— To be done —
Skip every image and restate the data word for word.

— Recorded information —
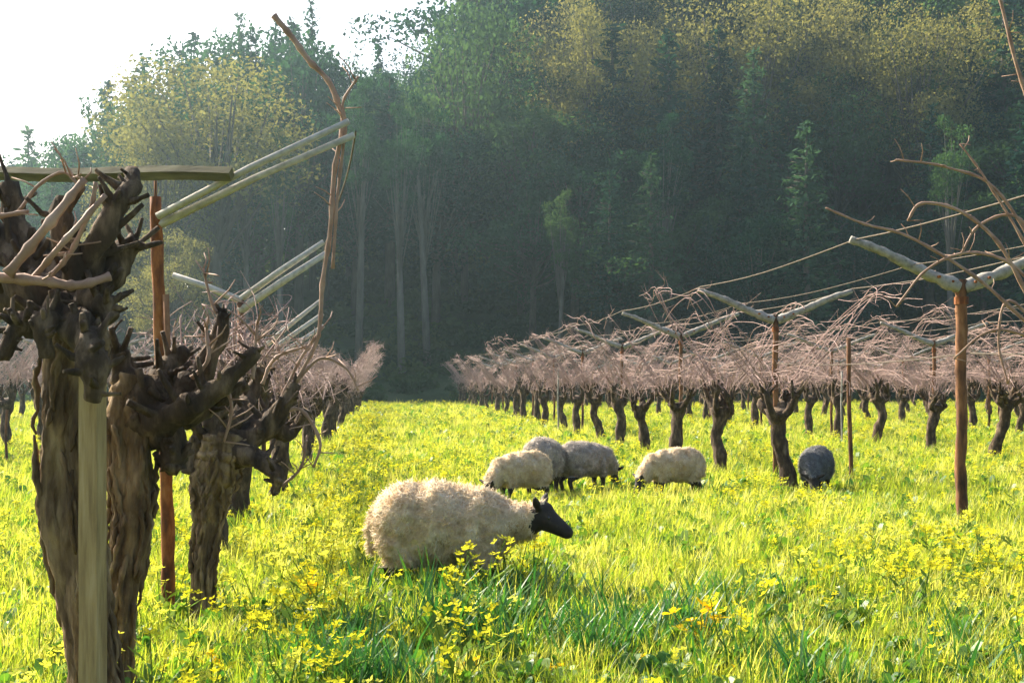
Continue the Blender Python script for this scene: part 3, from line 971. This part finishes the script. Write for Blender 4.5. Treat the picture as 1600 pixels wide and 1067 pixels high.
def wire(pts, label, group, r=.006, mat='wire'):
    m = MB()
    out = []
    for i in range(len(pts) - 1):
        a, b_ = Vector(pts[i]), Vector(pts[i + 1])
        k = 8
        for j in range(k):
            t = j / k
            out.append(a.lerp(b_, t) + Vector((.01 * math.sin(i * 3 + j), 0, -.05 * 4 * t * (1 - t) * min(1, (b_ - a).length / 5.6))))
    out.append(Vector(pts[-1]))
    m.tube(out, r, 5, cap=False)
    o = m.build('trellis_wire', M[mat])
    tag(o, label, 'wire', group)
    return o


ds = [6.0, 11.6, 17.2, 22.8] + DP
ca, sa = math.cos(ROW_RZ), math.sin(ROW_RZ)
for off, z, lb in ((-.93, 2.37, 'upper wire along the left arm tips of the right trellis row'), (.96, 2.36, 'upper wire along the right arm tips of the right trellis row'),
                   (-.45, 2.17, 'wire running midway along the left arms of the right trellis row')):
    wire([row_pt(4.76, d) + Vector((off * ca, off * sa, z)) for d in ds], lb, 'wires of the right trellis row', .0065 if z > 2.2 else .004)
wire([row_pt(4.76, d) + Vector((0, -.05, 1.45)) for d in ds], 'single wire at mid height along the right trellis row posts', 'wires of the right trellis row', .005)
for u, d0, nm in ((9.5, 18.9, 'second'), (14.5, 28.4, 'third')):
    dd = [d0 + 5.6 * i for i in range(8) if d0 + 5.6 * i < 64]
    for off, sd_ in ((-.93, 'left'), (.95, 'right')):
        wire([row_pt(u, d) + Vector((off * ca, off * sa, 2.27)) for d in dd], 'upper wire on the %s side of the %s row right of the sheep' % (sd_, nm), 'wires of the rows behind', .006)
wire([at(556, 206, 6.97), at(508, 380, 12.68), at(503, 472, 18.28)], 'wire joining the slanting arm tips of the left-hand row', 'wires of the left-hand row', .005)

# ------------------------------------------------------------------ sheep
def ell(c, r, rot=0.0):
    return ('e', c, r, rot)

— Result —
Continue the Blender Python script for this scene: part 3, from line 971. This part finishes the script. Write for Blender 4.5. Treat the picture as 1600 pixels wide and 1067 pixels high.
def wire(pts, label, group, r=.006, mat='wire'):
    m = MB()
    out = []
    for i in range(len(pts) - 1):
        a, b_ = Vector(pts[i]), Vector(pts[i + 1])
        k = 8
        for j in range(k):
            t = j / k
            out.append(a.lerp(b_, t) + Vector((.01 * math.sin(i * 3 + j), 0, -.05 * 4 * t * (1 - t) * min(1, (b_ - a).length / 5.6))))
    out.append(Vector(pts[-1]))
    m.tube(out, r, 5, cap=False)
    o = m.build('trellis_wire', M[mat])
    tag(o, label, 'wire', group)
    return o


ds = [6.0, 11.6, 17.2, 22.8] + DP
ca, sa = math.cos(ROW_RZ), math.sin(ROW_RZ)
for off, z, lb in ((-.93, 2.37, 'upper wire along the left arm tips of the right trellis row'), (.96, 2.36, 'upper wire along the right arm tips of the right trellis row'),
                   (-.45, 2.17, 'wire running midway along the left arms of the right trellis row')):
    wire([row_pt(4.76, d) + Vector((off * ca, off * sa, z)) for d in ds], lb, 'wires of the right trellis row', .0065 if z > 2.2 else .004)
wire([row_pt(4.76, d) + Vector((0, -.05, 1.45)) for d in ds], 'single wire at mid height along the right trellis row posts', 'wires of the right trellis row', .005)
for u, d0, nm in ((9.5, 18.9, 'second'), (14.5, 28.4, 'third')):
    dd = [d0 + 5.6 * i for i in range(8) if d0 + 5.6 * i < 64]
    for off, sd_ in ((-.93, 'left'), (.95, 'right')):
        wire([row_pt(u, d) + Vector((off * ca, off * sa, 2.27)) for d in dd], 'upper wire on the %s side of the %s row right of the sheep' % (sd_, nm), 'wires of the rows behind', .006)
wire([at(556, 206, 6.97), at(508, 380, 12.68), at(503, 472, 18.28)], 'wire joining the slanting arm tips of the left-hand row', 'wires of the left-hand row', .005)

# ------------------------------------------------------------------ sheep
def ell(c, r, rot=0.0):
    return ('e', c, r, rot)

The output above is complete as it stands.